Income is part of the picture too
Energy burden, the share of income you spend on energy, goes up when income goes down, even if your electricity rate stays the same. That’s why talking about affordability in Louisiana means looking at both sides: how much energy people use, and what they earn.
The program that’s making a difference
Here’s some good news: the city has been working on this.
Energy Smart New Orleans, created by the City Council and administered by Entergy New Orleans, has been helping residents and businesses cut their energy use since 2010. The program offers audits, rebates, and incentives for things like better insulation, efficient air conditioners, and smart thermostats.
More than one hundred thousand homes and businesses have participated. Tens of millions of dollars in incentives have been distributed. And the results are real: lower bills, less strain on the grid during peak summer heat.
Energy efficiency is often called the cheapest energy resource, because it’s almost always cheaper to save electricity than to generate more of it.
On the idea of deregulation
Whenever a story like this runs, someone brings up deregulation. If we just opened Louisiana’s electricity market to competition, the argument goes, prices would come down.
It’s worth looking at what deregulation looks like in practice.
Deregulated markets, like Texas, give customers a lot of retail electricity options to sort through. The pitch is competition and savings. The reality often includes confusing pricing, teaser rates, hidden fees, and bills that can spike dramatically when wholesale markets swing. Texas has seen this play out during extreme weather events, with sometimes devastating results for consumers.
Louisiana’s current system isn’t flashy, but it’s stable. Rates go through public regulatory proceedings rather than retail marketing campaigns. And no amount of deregulation changes our climate, our old housing stock, or the amount of energy it takes to cool our homes in July.

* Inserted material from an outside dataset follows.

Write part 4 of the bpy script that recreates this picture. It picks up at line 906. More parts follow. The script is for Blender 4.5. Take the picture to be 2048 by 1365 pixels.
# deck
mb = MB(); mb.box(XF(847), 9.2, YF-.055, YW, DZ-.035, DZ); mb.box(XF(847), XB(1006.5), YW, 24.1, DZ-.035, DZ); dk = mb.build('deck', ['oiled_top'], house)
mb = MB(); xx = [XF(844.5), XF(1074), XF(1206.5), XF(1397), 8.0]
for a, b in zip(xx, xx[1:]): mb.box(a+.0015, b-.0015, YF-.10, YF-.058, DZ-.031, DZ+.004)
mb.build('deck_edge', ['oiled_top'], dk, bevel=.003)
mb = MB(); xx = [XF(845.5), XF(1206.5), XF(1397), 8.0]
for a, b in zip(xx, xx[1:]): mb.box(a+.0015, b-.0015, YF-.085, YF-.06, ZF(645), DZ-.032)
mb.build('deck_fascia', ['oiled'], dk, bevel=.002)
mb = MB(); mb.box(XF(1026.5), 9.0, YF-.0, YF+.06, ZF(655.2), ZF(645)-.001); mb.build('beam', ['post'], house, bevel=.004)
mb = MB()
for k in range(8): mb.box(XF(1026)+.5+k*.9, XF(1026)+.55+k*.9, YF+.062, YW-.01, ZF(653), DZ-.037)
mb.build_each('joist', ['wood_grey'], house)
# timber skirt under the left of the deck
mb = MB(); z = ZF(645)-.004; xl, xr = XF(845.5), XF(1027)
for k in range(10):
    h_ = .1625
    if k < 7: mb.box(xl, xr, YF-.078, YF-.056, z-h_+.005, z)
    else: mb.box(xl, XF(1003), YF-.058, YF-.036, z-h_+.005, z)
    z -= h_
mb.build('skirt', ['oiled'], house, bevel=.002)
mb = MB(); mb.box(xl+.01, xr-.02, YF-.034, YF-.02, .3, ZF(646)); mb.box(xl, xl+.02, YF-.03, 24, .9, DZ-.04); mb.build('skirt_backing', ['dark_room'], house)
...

The affordable path forward
The rankings will keep coming, and they’ll keep making headlines. But Louisiana’s electricity challenges aren’t really about rankings. They’re about climate, housing, and income. Those are the structural realities that drive our bills.
The good news is those are solvable problems. Better insulation, more efficient cooling systems, smarter energy use: these things work. Programs like Energy Smart prove it.
That’s where the focus should stay: making our homes more efficient, our grid more resilient, and our bills more manageable for the people who live here.